When her teachers asked her how she wanted to bring what she'd learned back into the world, she debated heavily between Buddhism and the pursuit of more earthly pleasures. "I knew, though, that Buddhism would say no to sensuality," Daedone said. "But sensuality wouldn't say no to Buddhism."
Daedone's background in Buddhism may explain why the group's description of its OMing practice sounds so similar to other forms of meditation (except, of course, for the lube and clit stroking). Daedone and others at One Taste say the concept at the root of OM is that too many people get caught up in their rational mind (or what they call the cortex, as in cerebral cortex) with all its inhibitions and judgments. So OMing is designed to let the sensory system (or the "limbic system," the nerves and networks in the brain controlling emotions and drives) rise up, and in doing so help practitioners access different forms of consciousness. "Very much in the way in meditation you plug into the cosmic consciousness," Daedone said. "This is where both people plug into the one orgasm that's always there."
Some religious or meditation organizations consider their practices as ways to reach higher thinking, or even enlightenment, but at One Taste they're not so lofty. Community members prefer the term "integrated thinking," and consider their practice a goal-less one. There is no black belt in orgasm here.

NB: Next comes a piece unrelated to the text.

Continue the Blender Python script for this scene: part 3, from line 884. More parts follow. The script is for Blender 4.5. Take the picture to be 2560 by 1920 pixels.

Still, One Taste is a for-profit business, meaning they do have a goal to make money as they spread the message of orgasm. For example, the urban monk program for those who want to immerse themselves in sensuality costs $2,000 per week. One Taste is already expanding to other cities by teaching courses in Hawaii, New York, and Sacramento, and has additional requests to teach in Seattle, Los Angeles, and Santa Cruz. A One Taste in New York may be open by fall, and Daedone hopes to eventually open a center in every major city.
But is the rest of the country ready to OM?
Some people have discovered One Taste through friends. Others stop into the center on Folsom Street looking to buy a cup of coffee there's something about the boxy wooden building, with its hardwood floors and vintage couches that keeps convincing passersby it's a cafe. Others have stopped in for a yoga class or massage and ended up sticking around to explore the rest of what the center has to offer.